Jakarta, Gesuri.id – Di gang sempit kawasan Cipinang Melayu, aroma rendang dari rumah warga Melayu bercampur dengan harumnya bumbu pecel dari kedai keluarga Jawa, sementara suara azan dari masjid berdampingan dengan lonceng gereja yang mengumandangkan panggilan ibadah. Ini adalah wajah Jakarta Timur – sebuah wilayah yang menjadi rumah bagi ratusan ribu orang dari berbagai etnis dan agama, di mana keragaman bukan hanya sekadar kenyataan, tetapi juga kehidupan sehari-hari yang dijiwai oleh nilai-nilai Pancasila sebagai salah satu dari 4 Pilar MPR yang berjasa mencegah konflik dan menjaga keharmonisan.
Anggota MPR RI Fraksi PDI Perjuangan Putra Nababan menyebut sebagai salah satu wilayah dengan kerapatan penduduk tertinggi di ibu kota, Jakarta Timur menghadapi tantangan tersendiri dalam mengelola perbedaan. Dari kawasan pemukiman padat di Matraman hingga kawasan perdagangan ramai di Jatinegara, setiap sudut wilayah ini menyimpan potensi perselisihan yang bisa muncul akibat perbedaan latar belakang. "Namun, selama bertahun-tahun, konflik skala besar jarang terjadi – dan di balik hal itu adalah peran aktif Pancasila yang telah menjadi bagian tak terpisahkan dari kehidupan masyarakat," katanya Senin 15/12 di Jakarta.
Baca: Ganjar Pranowo Tegaskan Marsinah Lebih Layak
Menurut Putra, contoh nyata dapat ditemui di Kelurahan Kampung Melayu, di mana sebuah kompleks pemukiman menjadi rumah bagi lebih dari 20 etnis berbeda. Beberapa tahun lalu, muncul kekhawatiran ketika rencana pembangunan tempat ibadah baru dari sebuah agama minoritas mengundang protes dari sebagian warga sekitar. Sebelum situasi memanas, tokoh masyarakat lokal yang terdiri dari pemimpin agama, ketua RT/RW, dan perwakilan dari berbagai etnis segera mengadakan pertemuan darurat.
"Dengan mengacu pada sila pertama Pancasila, “Ketuhanan Yang Maha Esa”, mereka menyampaikan bahwa setiap orang memiliki hak untuk menjalankan keyakinannya, selama tidak mengganggu hak orang lain. Melalui musyawarah yang berdasarkan sila keempat “Kerakyatan yang Dipimpin oleh Hikmat Kebijaksanaan”, kedua belah pihak mencapai kesepakatan: tempat ibadah dapat dibangun dengan desain yang menyatu dengan lingkungan sekitar, dan jadwal ibadah disesuaikan agar tidak bertabrakan dengan aktivitas ibadah dari tempat suci lain.

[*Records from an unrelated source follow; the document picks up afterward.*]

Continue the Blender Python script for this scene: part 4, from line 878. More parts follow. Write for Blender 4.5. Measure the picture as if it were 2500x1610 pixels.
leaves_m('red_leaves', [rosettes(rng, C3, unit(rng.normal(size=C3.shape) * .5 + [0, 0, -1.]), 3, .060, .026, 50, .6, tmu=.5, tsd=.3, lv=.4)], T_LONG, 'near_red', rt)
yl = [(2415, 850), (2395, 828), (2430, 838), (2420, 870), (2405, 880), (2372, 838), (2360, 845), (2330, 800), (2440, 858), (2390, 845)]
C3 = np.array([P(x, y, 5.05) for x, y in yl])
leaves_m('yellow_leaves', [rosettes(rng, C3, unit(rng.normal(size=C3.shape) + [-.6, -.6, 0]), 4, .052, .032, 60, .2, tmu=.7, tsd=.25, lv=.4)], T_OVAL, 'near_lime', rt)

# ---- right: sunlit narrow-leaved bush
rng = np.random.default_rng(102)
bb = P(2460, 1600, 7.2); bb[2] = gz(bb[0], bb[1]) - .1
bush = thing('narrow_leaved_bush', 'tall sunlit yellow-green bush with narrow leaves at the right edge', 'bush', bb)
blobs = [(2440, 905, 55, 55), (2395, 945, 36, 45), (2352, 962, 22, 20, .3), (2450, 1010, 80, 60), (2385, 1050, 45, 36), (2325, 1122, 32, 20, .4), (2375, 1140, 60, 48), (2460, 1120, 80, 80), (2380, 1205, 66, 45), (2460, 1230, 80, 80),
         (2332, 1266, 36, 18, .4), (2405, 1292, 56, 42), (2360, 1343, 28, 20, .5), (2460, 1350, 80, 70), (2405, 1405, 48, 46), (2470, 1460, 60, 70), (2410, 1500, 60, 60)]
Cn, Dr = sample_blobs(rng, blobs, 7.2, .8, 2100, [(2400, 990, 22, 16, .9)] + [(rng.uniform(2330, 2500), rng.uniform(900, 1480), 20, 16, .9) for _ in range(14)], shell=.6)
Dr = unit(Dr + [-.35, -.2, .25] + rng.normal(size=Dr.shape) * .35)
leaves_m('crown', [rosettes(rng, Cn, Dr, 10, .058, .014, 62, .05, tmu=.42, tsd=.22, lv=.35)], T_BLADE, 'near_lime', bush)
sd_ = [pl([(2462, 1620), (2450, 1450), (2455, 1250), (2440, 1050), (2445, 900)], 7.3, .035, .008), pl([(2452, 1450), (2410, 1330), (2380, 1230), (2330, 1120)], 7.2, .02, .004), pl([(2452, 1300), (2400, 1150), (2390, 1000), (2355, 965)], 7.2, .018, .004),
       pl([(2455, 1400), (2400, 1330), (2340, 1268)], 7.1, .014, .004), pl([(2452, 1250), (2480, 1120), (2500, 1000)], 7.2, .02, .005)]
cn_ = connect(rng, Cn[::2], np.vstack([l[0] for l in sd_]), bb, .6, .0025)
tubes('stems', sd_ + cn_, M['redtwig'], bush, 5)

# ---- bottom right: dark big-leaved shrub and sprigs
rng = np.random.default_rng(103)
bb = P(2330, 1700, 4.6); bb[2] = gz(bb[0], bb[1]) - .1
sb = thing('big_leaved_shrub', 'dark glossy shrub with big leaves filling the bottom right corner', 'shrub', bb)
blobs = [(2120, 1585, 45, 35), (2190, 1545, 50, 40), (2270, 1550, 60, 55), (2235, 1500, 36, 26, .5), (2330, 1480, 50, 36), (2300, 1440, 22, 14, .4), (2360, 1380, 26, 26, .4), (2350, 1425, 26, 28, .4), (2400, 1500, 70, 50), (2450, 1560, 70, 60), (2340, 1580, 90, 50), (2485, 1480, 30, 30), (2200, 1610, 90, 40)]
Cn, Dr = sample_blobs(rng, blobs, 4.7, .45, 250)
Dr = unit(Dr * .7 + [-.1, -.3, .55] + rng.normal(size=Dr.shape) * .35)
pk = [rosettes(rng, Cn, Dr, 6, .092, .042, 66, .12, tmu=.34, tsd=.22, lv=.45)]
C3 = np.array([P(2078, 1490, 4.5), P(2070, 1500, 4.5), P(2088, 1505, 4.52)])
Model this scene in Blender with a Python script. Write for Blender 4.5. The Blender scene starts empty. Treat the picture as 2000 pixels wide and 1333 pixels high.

Saat ini, tempat ibadah tersebut menjadi bukti bahwa perbedaan keyakinan bisa hidup berdampingan dengan damai," katanya.

Selajutnya, tambah Putra, sila kedua “Kemanusiaan yang Adil dan Beradab” juga menjadi landasan penting dalam menangani perbedaan etnis di Jakarta Timur. Di Pasar Jatinegara – salah satu pasar terbesar di ibu kota – pedagang dari berbagai latar belakang bekerja sama dengan erat. Pedagang Bugis yang menjual ikan laut membantu pedagang Sunda yang menjual sayuran dengan menyediakan wadah penyimpanan, sementara pedagang Madura yang berjualan sate sering berbagi makanan dengan teman sekampung yang baru saja tiba dari daerah. Ketika ada pedagang yang mengalami kesulitan ekonomi akibat musibah, seperti kebakaran atau sakit parah, seluruh komunitas pedagang – tanpa memandang etnis atau agama – segera mengumpulkan dana bantuan. “Kita tidak melihat siapa dia atau dari mana dia berasal,” ujar Putra.
Di tingkat pendidikan, Pancasila juga menjadi fondasi untuk menanamkan rasa persatuan sejak dini. Guru-guru mengintegrasikan nilai-nilai Pancasila ke dalam setiap kegiatan pembelajaran. Siswa diajarkan untuk menghargai perbedaan dan bekerja sama dalam menyajikan materi. “Anak-anak kita belajar sejak dini bahwa berbeda bukanlah sesuatu yang harus ditakuti, melainkan sesuatu yang harus dirayakan,” katanya
Baca: Ganjar Pranowo Tekankan Pentingnya Kritik
Jakarta Timur dengan segala keragamannya menjadi bukti nyata bahwa Pancasila bukan hanya konsep yang tertulis dalam buku pelajaran, tetapi juga fondasi yang hidup dan bekerja dalam kehidupan masyarakat. Di tengah hiruk-pikuk kehidupan kota yang seringkali membuat orang terisolasi satu sama lain, nilai-nilai Pancasila berhasil menyatukan berbagai elemen masyarakat menjadi satu kesatuan yang harmonis. Peran Pancasila sebagai salah satu dari 4 Pilar MPR dalam mencegah konflik dan menjaga keharmonisan bukanlah sesuatu yang terjadi secara otomatis, melainkan hasil dari kesadaran bersama dan upaya terus-menerus dari setiap individu untuk mengamalkan nilai-nilainya dalam kehidupan sehari-hari.
Di masa depan yang penuh dengan dinamika dan tantangan baru, peran Pancasila di Jakarta Timur akan semakin penting. Masyarakat di sini menyadari bahwa keharmonisan bukanlah sesuatu yang bisa diambil begitu saja, tetapi harus dijaga dan diperkuat setiap hari. Dengan tetap mengacu pada nilai-nilai Pancasila, Jakarta Timur akan terus menjadi contoh wilayah yang mampu menghadapi keragaman dengan damai, serta bukti bahwa Indonesia sebagai negara besar dengan keragaman luar biasa bisa tetap bersatu dan maju.